Al igual que Reich-Ranicki, Sebald cuestiona el reconocimiento de ciertas obras y autores. Por ejemplo, estima que Broch se desliza en ocasiones hacia lo grandilocuente, bordeando el universo estético de los fascismos. Su concepción de la muerte evoca la retórica del sacrificio y su nihilismo revela cierta inmadurez política. El juicio cambia de orientación al referirse a las últimas novelas de Handke, tan devaluadas por la crítica. Su carácter pedagógico no es simple didactismo, sino una reelaboración del ideal educativo de la Ilustración, donde el saber contribuye a conservar la vida. El escritor preserva al mundo de su destrucción al no interrumpir la narración de sus recuerdos, fantasías o anticipaciones. El universo existirá mientras haya una mano que escriba sobre él. La esperanza de una "patria natural" opuesta a la "pútrida patria" sólo puede gestarse en el terreno de la escritura, donde lo posible no está limitado por nada, salvo por el vuelo de la imaginación.
Campo Santo
Tras la muerte en accidente de tráfico de W. G. Sebald (1944-2001) se ha multiplicado la aparición de libros póstumos con poemas, ensayos y fragmentos de novela. Campo Santo (2005), el ultimísimo, verá la luz en España tras el verano y confirma hasta qué punto Sebald fue un viajero extraordinario capaz de desnudar paisajes y autores hasta demostrar que la literatura "es un viaje necesario y un medio para enfrentar el luto que cada uno lleva". Se trata de los cuatro ensayos que escribió sobre un viaje a Córcega a mediados de los años 90, y de doce ensayos sobre literatura.
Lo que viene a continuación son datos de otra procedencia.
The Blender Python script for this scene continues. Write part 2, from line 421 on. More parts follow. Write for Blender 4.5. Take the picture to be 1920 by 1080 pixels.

Si la primera parte, con Córcega como escenario, le permite reflexionar sobre Europa, el destino y las pasiones, en la segunda vuelve a algunas de sus obsesiones, como el análisis de la literatura alemana de posguerra, el exilio, la memoria, la palabra, y sus autores preferidos, de Kafka a Nabokov, protagonista de uno de los ensayos más destacados del libro.